A curiosidade infantil chegou ao limite quando eu participei, como espectador, de uma sessão de tortura. Apesar da Ditadura estar nos seus estertores, nada justificava aquele ato, mesmo tratando-se de um grilo (ou gafanhoto). O inseto (grilo ou gafanhoto) foi preso numa lata que foi colocada no fogo. O ruído dos pulos aumentou de intensidade, de repente cessou de vez. O serviço cruel havia sido feito. O animalzinho ardeu até virar cinzas.
Ano passado, uma nuvem de gafanhotos ameaçou parar por aqui para o almoço — provavelmente, o lanche e a janta também. Era o que faltava: uma praga bíblica, que nas Escrituras invadiu o Egito, quase veio atacar o setor que não ficou em casa confinado e por isso deu certo: a agricultura. A safra sempre é recorde.

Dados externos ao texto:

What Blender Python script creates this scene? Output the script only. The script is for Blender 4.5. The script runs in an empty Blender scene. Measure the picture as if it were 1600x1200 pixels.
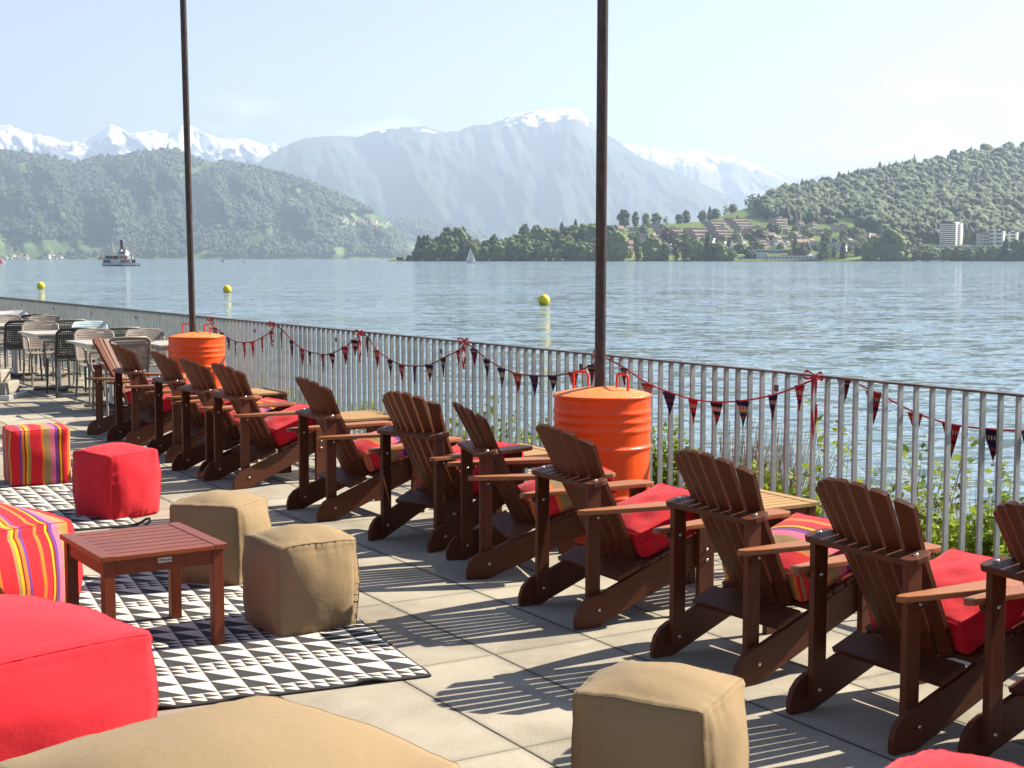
import bpy, bmesh, math, random
import numpy as np
from mathutils import Vector, Matrix, noise as mnoise

SC = bpy.context.scene
COL = SC.collection
R = math.radians
rnd = random.Random(7)

# ------------------------------------------------------------------ camera
F_PX, H_EYE = 2240.0, 1.66                      # focal length in pixels of a 1600 px wide frame, eye height
PITCH = math.atan(196.0 / F_PX)
WATER_Z = H_EYE - 4.0
cam = bpy.data.cameras.new('camera')
cam.sensor_width = 36.0
cam.lens = 36.0 * F_PX / 1600.0
cam.clip_start = 0.05
cam.clip_end = 90000.0
cam.dof.use_dof = True
cam.dof.focus_distance = 8.5
cam.dof.aperture_fstop = 18.0
camo = bpy.data.objects.new('camera', cam)
COL.objects.link(camo)
camo.location = (0, 0, H_EYE)
camo.rotation_euler = (math.pi / 2 - PITCH, 0, 0)
SC.camera = camo

# ------------------------------------------------------------------ sky, sun, exposure
SUN_AZ, SUN_EL = R(66.6), R(40.0)               # azimuth clockwise from +Y
w = bpy.data.worlds.new('World'); SC.world = w; w.use_nodes = True
nt = w.node_tree; N = nt.nodes; L = nt.links
bg = N['Background']
sky = N.new('ShaderNodeTexSky'); sky.sky_type = 'NISHITA'; sky.sun_disc = False
sky.sun_elevation = SUN_EL; sky.sun_rotation = SUN_AZ
sky.altitude = 400; sky.air_density = 1.0; sky.dust_density = 0.9; sky.ozone_density = 1.3
tc = N.new('ShaderNodeTexCoord')
mp = N.new('ShaderNodeMapping'); mp.inputs['Scale'].default_value = (7, 7, 24)
L.new(tc.outputs['Generated'], mp.inputs['Vector'])
cn = N.new('ShaderNodeTexNoise'); cn.inputs['Scale'].default_value = 1.4; cn.inputs['Detail'].default_value = 6; cn.inputs['Roughness'].default_value = 0.6
L.new(mp.outputs[0], cn.inputs['Vector'])
cr = N.new('ShaderNodeMapRange'); cr.inputs['From Min'].default_value = 0.56; cr.inputs['From Max'].default_value = 0.74
L.new(cn.outputs['Fac'], cr.inputs['Value'])
sep = N.new('ShaderNodeSeparateXYZ'); L.new(tc.outputs['Generated'], sep.inputs[0])
lo = N.new('ShaderNodeMapRange'); lo.interpolation_type = 'SMOOTHSTEP'
lo.inputs['From Min'].default_value = 0.135; lo.inputs['From Max'].default_value = 0.085
L.new(sep.outputs['Z'], lo.inputs['Value'])
mu = N.new('ShaderNodeMath'); mu.operation = 'MULTIPLY'; L.new(cr.outputs[0], mu.inputs[0]); L.new(lo.outputs[0], mu.inputs[1])
mu2 = N.new('ShaderNodeMath'); mu2.operation = 'MULTIPLY'; L.new(mu.outputs[0], mu2.inputs[0]); mu2.inputs[1].default_value = 0.6
mxs = N.new('ShaderNodeMixRGB'); mxs.inputs[2].default_value = (15, 14.6, 14, 1)
L.new(mu2.outputs[0], mxs.inputs[0]); L.new(sky.outputs[0], mxs.inputs[1])
tn_ = N.new('ShaderNodeMixRGB'); tn_.blend_type = 'MULTIPLY'; tn_.inputs[0].default_value = 1.0; tn_.inputs[2].default_value = (1.01, 0.905, 0.96, 1)
L.new(mxs.outputs[0], tn_.inputs[1]); L.new(tn_.outputs[0], bg.inputs['Color'])
bg.inputs['Strength'].default_value = 0.05

sl = bpy.data.lights.new('sun', 'SUN'); sl.energy = 5.0; sl.angle = R(0.5); sl.color = (1.0, 0.90, 0.74)
so = bpy.data.objects.new('sun', sl); COL.objects.link(so)
sd = Vector((math.sin(SUN_AZ) * math.cos(SUN_EL), math.cos(SUN_AZ) * math.cos(SUN_EL), math.sin(SUN_EL)))
so.rotation_euler = sd.to_track_quat('Z', 'Y').to_euler()
so.location = (20, 10, 20)

SC.view_settings.view_transform = 'Standard'; SC.view_settings.look = 'None'
SC.view_settings.gamma = 1.0; SC.view_settings.exposure = 1.85
SC.cycles.use_denoising = True
SC.cycles.max_bounces = 6; SC.cycles.diffuse_bounces = 3; SC.cycles.glossy_bounces = 3
SC.cycles.transmission_bounces = 4; SC.cycles.volume_bounces = 0; SC.cycles.transparent_max_bounces = 6
SC.cycles.sample_clamp_indirect = 6.0
SC.cycles.caustics_reflective = False; SC.cycles.caustics_refractive = False

# ------------------------------------------------------------------ where a sight line meets a height, a depth or the railing
cp, sp = math.cos(PITCH), math.sin(PITCH)
def ray(px, py):
    rx, ru = (px - 800) / F_PX, (600 - py) / F_PX
    return Vector((rx, cp + ru * sp, -sp + ru * cp))
CAM = Vector((0, 0, H_EYE))
def at_z(px, py, z=0.0):
    d = ray(px, py); return CAM + d * ((z - H_EYE) / d.z)
def at_y(px, py, Y):
    d = ray(px, py); return CAM + d * (Y / d.y)

# ------------------------------------------------------------------ tags and object helpers
def tag(o, label=None, cat=None, group=None, kind=None):
    if label: o['label'] = label
    if cat: o['category'] = cat
    if group: o['group'] = group
    if kind: o['kind'] = kind
    return o
def empty(name, loc=(0, 0, 0), rz=0.0):
    o = bpy.data.objects.new(name, None); COL.objects.link(o)
    o.location = loc; o.rotation_euler = (0, 0, rz); o.empty_display_size = 0.2
    return o
def copy_tree(o, parent=None):
    c = o.copy(); COL.objects.link(c)
    if parent is not None: c.parent = parent
    for ch in list(o.children): copy_tree(ch, c)
    return c

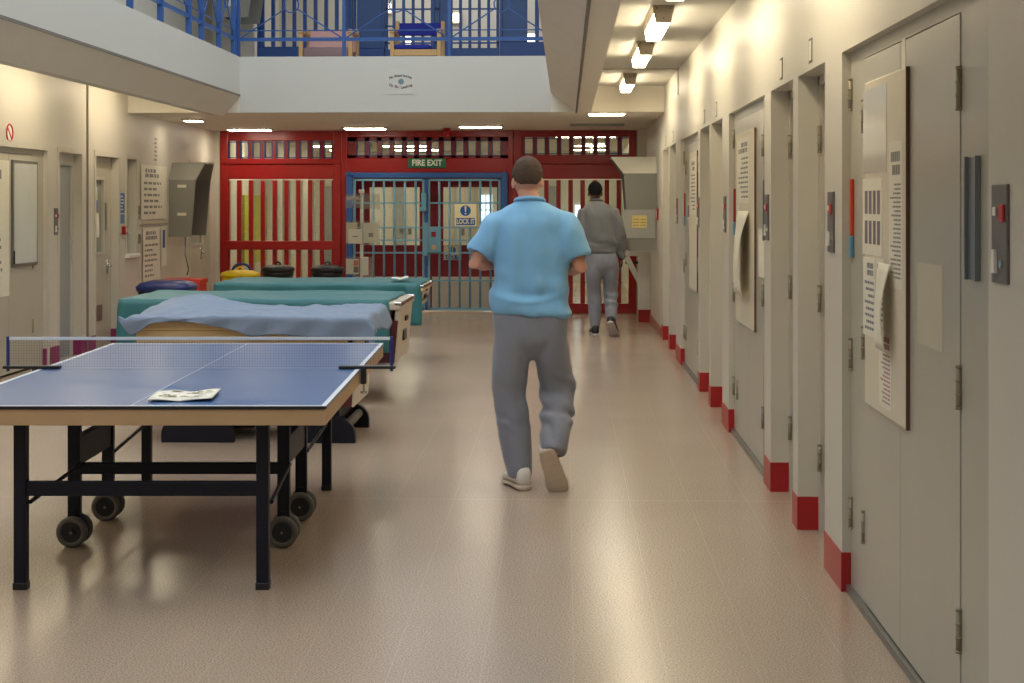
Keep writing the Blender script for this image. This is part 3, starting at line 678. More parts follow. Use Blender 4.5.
bm = BM(); box(bm, XL, UX(252), YW - 0.06, YW + 0.06, ZU, ZT); struct('wall_upper_left', bm, M_WALL2)
bm = BM(); box(bm, UX(640) + 0.01, XR, YW - 0.06, YW + 0.06, ZU, ZT); struct('wall_upper_right', bm, M_WALL2)
bm = BM(); box(bm, XL, XR, 27, 27.1, ZU, ZT); struct('wall_upper_rear', bm, M_WALL)
def lantern(x, z, lab):
    t = thing('wall_lamp', lab, 'wall lamp', (x, 26.99, z), 'small bulkhead lamps beyond the upper screens')
    bm = BM(); box(bm, x - 0.09, x + 0.09, 26.94, 27.0, z - 0.1, z + 0.1, 0.01); obj('base', bm, M_LAMPBODY, t)
    bm = BM(); box(bm, x - 0.07, x + 0.07, 26.9, 26.94, z - 0.08, z + 0.08, 0.015); obj('diffuser', bm, M_TUBE4, t)
for px, py, lab in ((387, 8, 'bright lamp upstairs at the left edge of the chair screen'), (457, 18, 'lamp upstairs seen through bars right of the blue chair'), (531, 39, 'lamp upstairs low beside the sloped gallery edge'), (407, 41, 'lamp upstairs seen under the blue chair back')):
    lantern((px - 566) / 1570 * 27, H + (203 - py) / 1570 * 27, lab)

def railing(label, p0, p1, posts, name='gallery_railing'):
    """blue railing: posts, bottom and top rail, ring and rods in each bay"""
    p0, p1 = Vector(p0), Vector(p1); n = len(posts); dr = (p1 - p0)
    t = thing(name, label, 'railing', p0, 'blue gallery railings')
    zr, zt = 3.40, 4.22
    for u in posts:
        q = p0 + dr * u; bm = BM(); bar(bm, (q.x, q.y, ZU + 0.002), (q.x, q.y, zt), 0.055, 0.035, dr); obj('post', bm, M_BLUE, t)
    for z, h in ((zr, 0.04), (zt, 0.05)):
        bm = BM(); bar(bm, (p0.x, p0.y, z), (p1.x, p1.y, z), 0.03, h); obj('rail', bm, M_BLUE, t)
    for a, b in zip(posts[:-1], posts[1:]):
        A, B = p0 + dr * a, p0 + dr * b; Mi = (A + B) / 2; zc = (zr + zt) / 2 - 0.02
        ux = (B - A).normalized(); R = 0.085
        bm = BM()
        rg = [Mi + ux * (R * math.cos(k * PI / 12)) + Vector((0, 0, 0)) for k in range(25)]
        tube(bm, [(q.x, q.y, zc + R * math.sin(k * PI / 12)) for k, q in enumerate(rg)], 0.008, 6)
        for E, z in ((A, zr), (B, zr), (A, zt), (B, zt)):
            c = Vector((Mi.x, Mi.y, zc)); e_ = Vector((E.x, E.y, z)); dd = (e_ - c).normalized()
            cyl(bm, c + dd * R, e_, 0.008, 6)
        for z in (zr + 0.1,): cyl(bm, (A.x, A.y, z), (B.x, B.y, z), 0.007, 6)
        obj('infill', bm, M_BLUE, t)
xs = [(-3.66 + 0.0)]
def RYX(px): return (px - 566) / 1570 * 17.66
railing('blue railing along the rear gallery edge below the sofa and chair', (RYX(236.5), 17.66, 0), (RYX(554), 17.66, 0), [0, 0.336, 0.670, 1.0])
railing('blue railing along the left gallery edge', (-3.74, 4.0, 0), (-3.74, 17.55, 0), [0, 0.11, 0.22, 0.33, 0.44, 0.55, 0.69, 0.765, 0.845, 0.885, 0.945, 1.0])
bm = BM()
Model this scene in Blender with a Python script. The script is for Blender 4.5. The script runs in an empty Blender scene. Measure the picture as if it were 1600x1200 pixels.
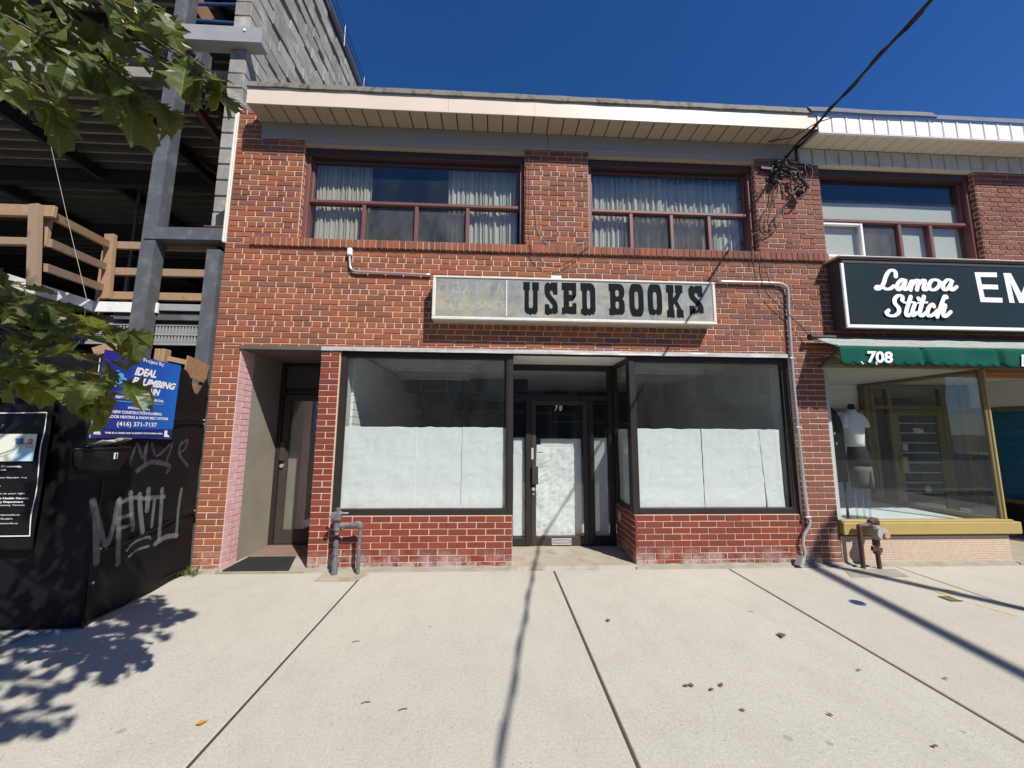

Quase a sanha desses insetos frustrou a expectativa. O País nem bem saiu do ímpeto da quadrilha petista por roubar, vem uma praga de gafanhotos com uma voracidade igualmente prejudicial e quase passa por aqui devorando tudo. Eu nunca confiei em quem só come vegetais.
Se o inseto sacrificado tiver sido um gafanhoto melhora a situação. Se viessem ao Brasil, os bichinhos devorariam plantações, portanto deixariam um enorme prejuízo. Despertariam tanta raiva, que seriam exterminados. Isso seria considerado “genocídio”, fazendo daquela tortura mortal mera brincadeira de criança.
Os gafanhotos esfomeados, apesar das previsões, não vieram saciar seu apetite com nossas plantações e isso foi bom. Mas a imolação, involuntária, que presenciei não perdeu o impacto perante o iminente assassinato em massa. O que seria um bicho (gafanhoto ou grilo) em comparação com incontáveis, asquerosos e famintos gafanhotos?
Desde então, espero a visita noturna do espírito do animal. Nessa madrugada, vamos sentar frente a frente, cara a cara, olhar olhos nos olhos e tirar a limpo aquele infeliz episódio. O grilo — ou gafanhoto, nunca sei quem é quem — saberá, enfim, que o martírio não consensual dele não foi em vão. Após esse capítulo catártico e muitas lágrimas, entregarei o endereço do meu irmão (outra testemunha da triste “brincadeira”) e mandarei o grilo (ou gafanhoto) tirar satisfação com ele. Por último, nosso amigo, o autor e principal estrategista do “crime” acertará as contas com o grilo (ou gafanhoto).
Acho que resolvi o meu lado, mas muitos demonstram traços de psicopatia com maus tratos a pequenos animais. Sei que não é o meu caso, já que o sacrifício compulsório do gafanhoto (ou grilo) me acompanha até hoje, mas esse capítulo serviu para forjar o meu caráter. Independentemente da espécie que assassinamos, o que ficou na minha cuca foi o grilo.